Deux raisons à cela : 1° la France qui s’exprime dans les urnes reste plus que jamais à droite, et cela dans une très large proportion ; 2° une écrasante majorité des sympathisants du PS et une part importante des centristes veulent définitivement en finir avec le sarkozysme. Or les électeurs du PS, ce parti qualifié non sans raisons de « conservateur » par les inconditionnels de Mélenchon, savent pertinemment qu’il ne peut y avoir de victoire de Hollande sans mordre sur cet électorat centriste en opposition ou en rupture avec le président sortant.

 

Que risque-t-il de se passer maintenant pour Mélenchon ? En réalité, tout dépendra de l’évolution des sondages dans les deux prochaines semaines. Soit Hollande parvient à se maintenir devant Sarkozy ou à égalité avec lui – en brisant ainsi toute dynamique à droite –, et Mélenchon peut encore progresser ; soit Hollande est devancé par Sarkozy, et un mouvement de vote utile en faveur du candidat PS, très largement induit par la volonté viscérale d’alternance, s’enclenche au détriment de Mélenchon en le ramenant aux alentours de 10 % des intentions de vote.

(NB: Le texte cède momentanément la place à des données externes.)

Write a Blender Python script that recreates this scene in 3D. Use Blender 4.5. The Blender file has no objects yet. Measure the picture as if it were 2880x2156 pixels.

Nous n’en sommes pas là, mais en attendant que les choses se décantent, il importe, quelle que soit la défiance que peuvent inspirer le candidat Hollande et un Parti socialiste qui reste largement d’essence libérale, de mobiliser toutes ses forces dans deux directions : d’une part, dans la défense des idées du Front de Gauche, afin de les faire progresser autant que possible dans l’opinion ; d’autre part, dans la dénonciation de la calamiteuse gestion du mandat qui s’achève et le combat contre le candidat de la droite. Ne pas comprendre cela et persister dans l’amalgame, parfois virulent, entre PS et UMP dans l’espoir d’une très hypothétique révolte populaire aux conséquences imprévisibles, reviendrait de facto à faire le jeu de Sarkozy et à faciliter son éventuelle réélection. Au grand désespoir de tous ceux, parmi les humbles et les précaires, qui ont le plus souffert de sa gouvernance brutale, cynique et injuste durant le mandat qui s’achève. Il s’agit là d’une exigence morale.